Green Arc: Normal Operating Range

The green arc shows the normal operating range of the airplane. The speed at the bottom of the green arc, abbreviated Vs1, is the stall speed with the flaps and landing gear retracted, power at idle, and the airplane at maximum gross weight. The top of the green arc shows the high end of the normal operating range, the maximum structural cruising speed, abbreviated Vno.

Yellow Arc: Caution Range

The yellow arc represents the caution range—speeds appropriate only in smooth air. The top of the yellow arc coincides with Vne, the never-exceed speed of the airplane.

Red Line: Never-Exceed Speed

A red line near the top of the airspeed range marks Vne. Exceeding this speed even in smooth air could damage the airplane structure.

White Arc: Flap Operating Range

The white arc shows the range of speeds in which it's safe to extend full flaps. The upper limit of the white arc is called Vfe, maximum flap extended speed. Extending the flaps at higher speeds could cause structural damage. The lower limit of the white arc, abbreviated Vso, is the stalling speed or minimum steady flight speed at maximum gross weight with the flaps and landing gear in the landing position.

Other Airspeed Markings

Multiengine airplanes (except large aircraft) have two additional airspeed markings.    

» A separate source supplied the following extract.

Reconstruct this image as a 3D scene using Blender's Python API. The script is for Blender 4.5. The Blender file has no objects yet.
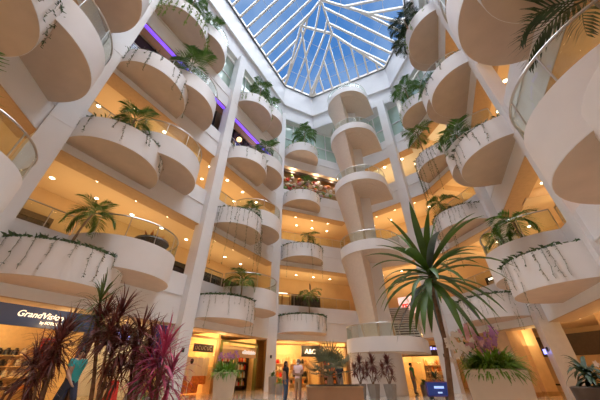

A red line near the lower limit of the airspeed range indicates minimum controllable airspeed, Vmc. This is the lowest speed at which the airplane is controllable when one engine is inoperative and the other engine is operating at full power.
A blue line on the airspeed indicator marks best single-engine rate of climb airspeed (Vyse). This speed delivers the best rate of climb with one engine inoperative.

"Bug" Speeds

Airspeed indicators on large aircraft like the Boeing 737-400 don't have these markings because the speeds they represent vary considerably depending on aircraft weight, power settings, and other factors. Pilots calculate these speeds before each takeoff and use markers called "bugs" on the airspeed indicator as reminders of those speeds under current conditions.